Will the eurozone break up? Will China’s growth slow dramatically? Will the US get its economy back on track or remain caught up in political rows?
One of the reasons why we are able to talk in terms of, for instance, developed end emerging economies is in part due to the ties – historic, political and social as well as economic – that bind each group together. When these two started to become dependent on each other, and trade more with each other, the fate of one directly impacted the other and the lines start to blur; hence we have China as a ‘developing’ economy when it is the second largest economy on the planet and will contribute as much as 24% of next year’s global GDP.
This works both ways though as this interdependence that led to growth across the piece can just as easily lead to a downturn on an equal scale which is why we talk in terms of a global financial crisis not just a financial crisis.
Pretty much every investment story we write somehow involves the macro picture of the US, China, Europe or the UK and how what happens there will influence whatever it is we are writing about. This is unlikely to change for decades, if at all, but what the financial tightening is doing is forcing governments to look closer to home and not rely so much on what it exports or imports.
India has been doing this for years, which partly explains why it hasn’t taken off in quite the same way that China has, and is described as an “inward-facing economy”. Yet it is still very integrated with what is going on around it.
Indeed China, for example, is subtly reshaping its economy – according to Ken Miller in a recent article in Time – so it relies more on a domestic service sector rather than manufacturing for overseas buyers – the latter will still dominate, just to a lesser degree.
Everyone knows that Europe is a very sick man but domestic governments and consumers are tightening their respective belts and focusing on their own output for their own ends.
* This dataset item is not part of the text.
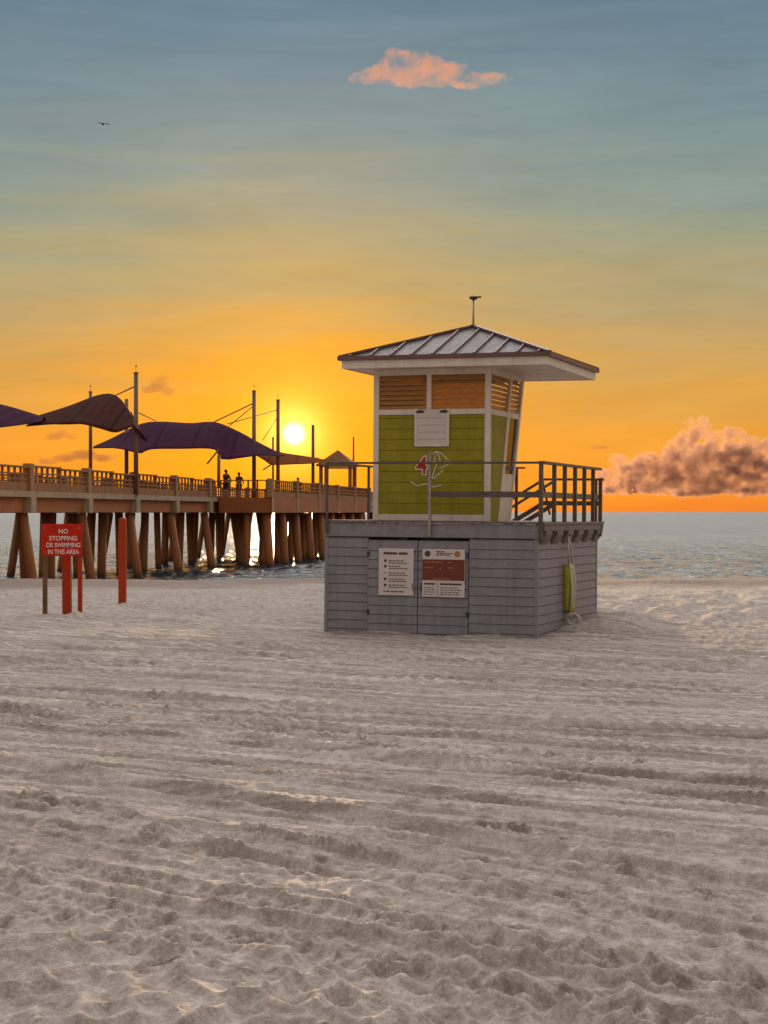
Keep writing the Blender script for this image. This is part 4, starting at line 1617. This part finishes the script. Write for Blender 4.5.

As well as tremendous amounts of rhetoric about a global recovery, Europe is also putting plans in places – or talking about putting plans in place – to help Europe recover.
This is not protectionism, but it is a shift to focusing on home-developed goods and services for the domestic market, with governments having to concentrate on getting their own house in order -getting their and will hopefully make a global economic recovery that much more sustainable.